L’achat a plus de sens pour ceux qui prévoient de rester au même endroit pendant au moins cinq ans, avec des revenus stables, un solide soutien familial ou des économies importantes. La combinaison de l’épargne forcée par le remboursement du capital, la protection contre l’inflation et l’appréciation potentielle reste puissante.
La location offre des avantages convaincants pour ceux qui privilégient la flexibilité, la mobilité professionnelle, ou ceux qui ne peuvent pas économiser une mise de fonds substantielle. La prime significative désormais payée pour la propriété dans de nombreux marchés signifie que la location peut permettre une plus grande diversification des investissements et des choix de style de vie.
Le changement le plus important en 2024 est peut-être de dépasser la pensée binaire qui considère la location comme « jeter son argent par les fenêtres » ou l’accession à la propriété comme le seul jalon financier légitime. Les deux voies peuvent mener à la sécurité financière lorsqu’elles sont abordées de manière stratégique.

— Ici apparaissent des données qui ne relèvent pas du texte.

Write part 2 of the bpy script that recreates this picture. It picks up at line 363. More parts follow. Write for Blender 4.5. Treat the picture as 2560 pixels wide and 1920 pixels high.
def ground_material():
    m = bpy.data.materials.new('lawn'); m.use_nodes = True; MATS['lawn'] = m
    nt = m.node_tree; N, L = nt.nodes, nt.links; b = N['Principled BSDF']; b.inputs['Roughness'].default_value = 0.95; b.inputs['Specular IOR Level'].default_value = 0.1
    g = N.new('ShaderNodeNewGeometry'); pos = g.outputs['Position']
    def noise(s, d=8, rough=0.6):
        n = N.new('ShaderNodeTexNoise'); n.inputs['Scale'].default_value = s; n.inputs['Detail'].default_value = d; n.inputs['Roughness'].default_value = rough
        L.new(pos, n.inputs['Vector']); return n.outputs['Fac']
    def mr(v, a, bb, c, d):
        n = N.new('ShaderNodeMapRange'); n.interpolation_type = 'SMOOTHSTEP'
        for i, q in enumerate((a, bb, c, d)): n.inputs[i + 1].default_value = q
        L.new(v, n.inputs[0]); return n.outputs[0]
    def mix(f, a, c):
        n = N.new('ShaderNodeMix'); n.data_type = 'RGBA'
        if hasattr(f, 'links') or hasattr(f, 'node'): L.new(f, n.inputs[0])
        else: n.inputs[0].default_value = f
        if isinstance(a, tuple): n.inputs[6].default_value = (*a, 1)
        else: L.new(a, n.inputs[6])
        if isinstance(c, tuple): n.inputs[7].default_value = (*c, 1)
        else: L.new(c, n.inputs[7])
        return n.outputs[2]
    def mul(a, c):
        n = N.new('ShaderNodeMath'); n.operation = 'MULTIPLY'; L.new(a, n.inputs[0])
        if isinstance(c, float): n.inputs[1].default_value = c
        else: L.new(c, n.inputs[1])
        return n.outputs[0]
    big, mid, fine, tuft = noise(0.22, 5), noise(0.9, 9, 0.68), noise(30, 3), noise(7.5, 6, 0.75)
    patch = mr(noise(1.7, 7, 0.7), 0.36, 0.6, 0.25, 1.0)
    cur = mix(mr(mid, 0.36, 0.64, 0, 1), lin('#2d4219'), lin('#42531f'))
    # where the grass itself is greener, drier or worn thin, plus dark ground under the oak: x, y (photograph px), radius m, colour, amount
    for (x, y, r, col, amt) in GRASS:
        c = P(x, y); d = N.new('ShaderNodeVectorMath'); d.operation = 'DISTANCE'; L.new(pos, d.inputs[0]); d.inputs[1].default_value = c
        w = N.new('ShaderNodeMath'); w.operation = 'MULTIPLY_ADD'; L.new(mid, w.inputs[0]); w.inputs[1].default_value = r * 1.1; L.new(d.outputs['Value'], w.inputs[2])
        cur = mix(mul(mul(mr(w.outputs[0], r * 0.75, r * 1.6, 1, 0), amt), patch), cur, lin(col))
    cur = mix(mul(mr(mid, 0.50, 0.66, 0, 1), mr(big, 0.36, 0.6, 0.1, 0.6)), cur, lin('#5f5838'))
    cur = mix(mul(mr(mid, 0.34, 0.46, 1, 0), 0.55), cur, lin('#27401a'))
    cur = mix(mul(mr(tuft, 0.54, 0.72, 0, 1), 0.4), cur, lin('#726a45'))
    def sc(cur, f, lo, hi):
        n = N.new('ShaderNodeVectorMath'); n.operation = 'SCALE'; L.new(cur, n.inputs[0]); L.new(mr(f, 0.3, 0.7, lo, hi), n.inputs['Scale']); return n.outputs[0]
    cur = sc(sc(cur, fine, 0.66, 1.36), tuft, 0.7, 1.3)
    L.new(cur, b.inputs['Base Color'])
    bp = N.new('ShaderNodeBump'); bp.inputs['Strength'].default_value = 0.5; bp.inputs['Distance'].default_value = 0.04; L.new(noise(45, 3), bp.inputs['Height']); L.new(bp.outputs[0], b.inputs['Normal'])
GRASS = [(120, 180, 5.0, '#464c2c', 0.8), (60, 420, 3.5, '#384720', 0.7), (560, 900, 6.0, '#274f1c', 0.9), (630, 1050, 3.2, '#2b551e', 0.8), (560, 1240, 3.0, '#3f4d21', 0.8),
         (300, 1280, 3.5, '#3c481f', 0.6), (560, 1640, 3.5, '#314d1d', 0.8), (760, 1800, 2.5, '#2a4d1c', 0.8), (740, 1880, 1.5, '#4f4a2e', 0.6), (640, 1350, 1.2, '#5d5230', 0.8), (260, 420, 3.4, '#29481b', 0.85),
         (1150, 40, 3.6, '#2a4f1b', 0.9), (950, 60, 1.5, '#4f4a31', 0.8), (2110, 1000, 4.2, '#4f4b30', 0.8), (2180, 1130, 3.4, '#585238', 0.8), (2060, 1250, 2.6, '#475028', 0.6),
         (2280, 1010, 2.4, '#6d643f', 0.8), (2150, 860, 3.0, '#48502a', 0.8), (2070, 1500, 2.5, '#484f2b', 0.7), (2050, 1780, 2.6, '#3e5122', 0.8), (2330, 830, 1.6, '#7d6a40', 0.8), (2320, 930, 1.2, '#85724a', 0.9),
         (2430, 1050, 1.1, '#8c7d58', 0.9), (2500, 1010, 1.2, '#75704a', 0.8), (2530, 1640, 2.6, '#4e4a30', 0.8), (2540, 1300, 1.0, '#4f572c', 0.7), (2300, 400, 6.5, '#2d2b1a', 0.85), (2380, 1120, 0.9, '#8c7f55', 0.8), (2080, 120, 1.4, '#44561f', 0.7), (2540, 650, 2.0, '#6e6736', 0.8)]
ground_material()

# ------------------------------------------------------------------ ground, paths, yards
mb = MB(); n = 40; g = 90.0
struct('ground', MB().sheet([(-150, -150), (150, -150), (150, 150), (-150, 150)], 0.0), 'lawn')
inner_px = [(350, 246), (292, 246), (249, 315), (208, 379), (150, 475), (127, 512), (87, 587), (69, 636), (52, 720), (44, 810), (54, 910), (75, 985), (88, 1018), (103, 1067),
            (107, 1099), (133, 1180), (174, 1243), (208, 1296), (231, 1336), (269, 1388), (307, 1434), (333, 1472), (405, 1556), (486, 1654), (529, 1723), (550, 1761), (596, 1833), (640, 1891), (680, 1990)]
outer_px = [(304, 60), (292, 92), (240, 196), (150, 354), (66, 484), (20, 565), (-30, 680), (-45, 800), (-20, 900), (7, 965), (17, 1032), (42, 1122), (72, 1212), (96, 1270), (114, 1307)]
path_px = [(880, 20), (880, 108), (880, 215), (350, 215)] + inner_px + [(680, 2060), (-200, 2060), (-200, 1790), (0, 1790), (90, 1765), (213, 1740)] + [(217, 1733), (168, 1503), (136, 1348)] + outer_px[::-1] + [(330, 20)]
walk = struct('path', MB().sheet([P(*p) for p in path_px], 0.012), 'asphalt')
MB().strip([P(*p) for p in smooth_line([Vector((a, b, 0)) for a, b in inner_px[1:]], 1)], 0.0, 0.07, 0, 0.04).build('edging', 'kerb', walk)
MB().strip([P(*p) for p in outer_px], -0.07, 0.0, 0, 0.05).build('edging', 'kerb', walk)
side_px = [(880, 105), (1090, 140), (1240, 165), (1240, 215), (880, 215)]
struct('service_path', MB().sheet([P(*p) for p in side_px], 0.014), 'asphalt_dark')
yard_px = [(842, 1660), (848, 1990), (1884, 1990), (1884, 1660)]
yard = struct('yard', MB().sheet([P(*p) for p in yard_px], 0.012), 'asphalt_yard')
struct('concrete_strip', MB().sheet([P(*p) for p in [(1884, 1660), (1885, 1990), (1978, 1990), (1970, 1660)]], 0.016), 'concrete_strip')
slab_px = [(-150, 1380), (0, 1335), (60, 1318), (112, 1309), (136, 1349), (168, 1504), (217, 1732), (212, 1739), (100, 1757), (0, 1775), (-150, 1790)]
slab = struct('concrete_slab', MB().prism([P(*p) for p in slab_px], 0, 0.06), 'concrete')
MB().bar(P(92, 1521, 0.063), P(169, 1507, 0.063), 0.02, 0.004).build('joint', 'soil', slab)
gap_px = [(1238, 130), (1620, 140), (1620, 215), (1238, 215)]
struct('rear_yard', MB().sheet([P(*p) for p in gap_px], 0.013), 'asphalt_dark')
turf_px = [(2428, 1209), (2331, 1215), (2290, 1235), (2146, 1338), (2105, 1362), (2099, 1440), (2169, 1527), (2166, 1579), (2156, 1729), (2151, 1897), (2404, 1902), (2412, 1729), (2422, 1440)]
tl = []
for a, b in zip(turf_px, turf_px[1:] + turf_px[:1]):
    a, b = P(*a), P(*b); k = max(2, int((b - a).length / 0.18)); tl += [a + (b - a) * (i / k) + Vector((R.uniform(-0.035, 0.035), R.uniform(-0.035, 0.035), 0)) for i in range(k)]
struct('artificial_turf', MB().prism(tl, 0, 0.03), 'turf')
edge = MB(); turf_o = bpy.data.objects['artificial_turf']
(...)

« La meilleure décision financière est celle qui s’aligne sur votre vie réelle, pas sur une version idéalisée de ce que vous pensez devoir faire, » affirme l’éducateur en finances personnelles Preet Banerjee. « Parfois, louer et investir la différence est mathématiquement optimal, mais acheter pourrait toujours être bon pour votre santé mentale et vos objectifs personnels. »
Pour les Canadiens qui naviguent dans cette décision en 2024, la première étape est une auto-évaluation honnête: Qu’est-ce que vous valorisez vraiment? Où serez-vous dans cinq ans? Et surtout—quels compromis financiers êtes-vous prêt à faire entre stabilité et flexibilité dans un paysage économique de plus en plus incertain?